Research
Research
Job Market Paper
This paper examines how heterogeneity in the taste for luxury consumption contributes to occupational sorting and, consequently, to the intergenerational correlation of income and consumption. I show that individuals with a higher taste for luxury consumption demonstrate lower risk-aversion and a higher IES. As a result, they are more willing to sort into risky, back-loaded occupations with higher lifetime earnings. Using expanded consumption data from the PSID, I document substantial variation in luxury expenditure shares and show that these shares are correlated between childhood and adulthood. I interpret these facts as evidence that heterogeneous tastes for luxury are transmitted intergenerationally, with childhood consumption experiences shaping adult preferences for luxury versus necessity. To quantify this mechanism, I develop a two-generation model of the household in which parental influence over children’s luxury tastes affects occupational choice. Shutting down the intergenerational transmission of luxury taste reduces the intergenerational correlation of income by 12.4%, indicating that this mechanism explains a meaningful share of persistence in economic status.
Working Papers
The Healthy Wealthy (or Vice Versa): Disentangling Health-Preserving Wealth Effects from Longevity Expectations (In Progress)

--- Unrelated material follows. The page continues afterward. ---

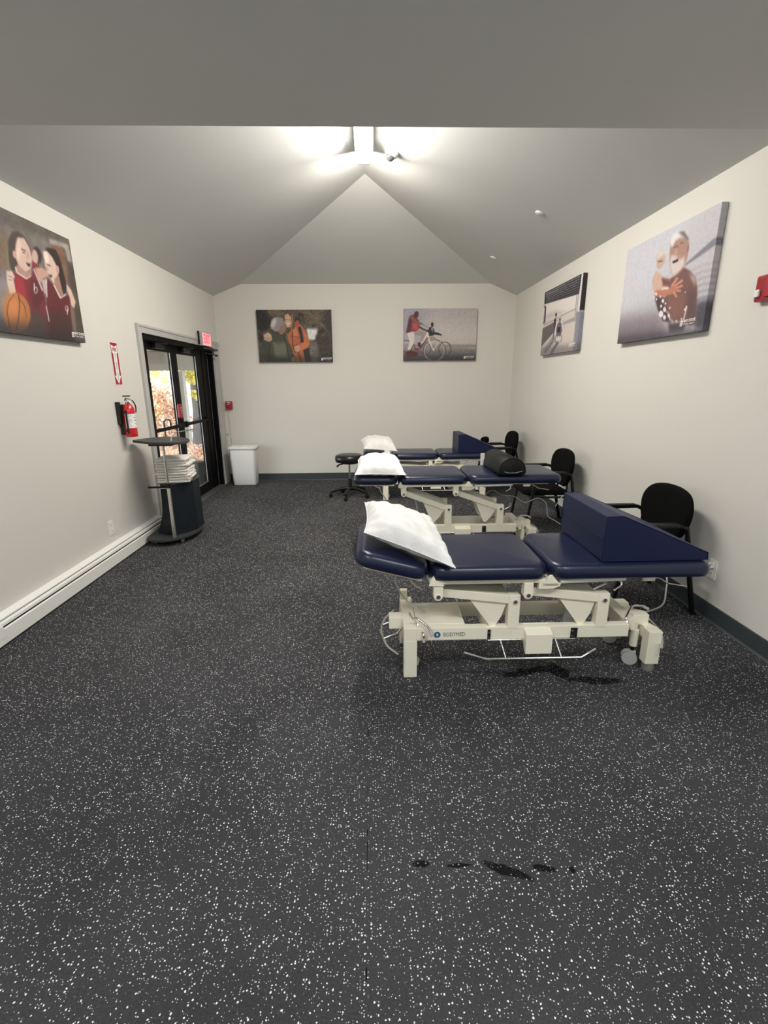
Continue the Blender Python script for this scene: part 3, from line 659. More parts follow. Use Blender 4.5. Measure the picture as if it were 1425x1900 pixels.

Wealth is widely considered to be “health-preserving,” yet it remains an empirical challenge to separate these effects from the endogenous savings targets of individuals with different expected longevities. Naturally, individuals who expect to live longer will save more. This paper disciplines endogenous savings behavior by studying how consumption and saving respond to shocks to expected longevity. I use parental health and mortality events as novel sources of variation in individuals’ perceived longevity. I first show that subjective mortality beliefs increase sharply following a parent’s death, with larger updates when the parent dies younger. I then show that individuals increase consumption following a parental death or negative health shock and reduce it following positive parental health shocks. Again, these magnitudes are declining in parental age at the event. These findings suggest that individuals learn about their own expected longevities from their parents’ health outcomes and adjust their consumption–saving behavior accordingly. I develop a model of learning about heterogeneous health types with health-preserving wealth effects, which allows me to disentangle the direct effect of wealth on health from the endogenous response of savings to expected longevity.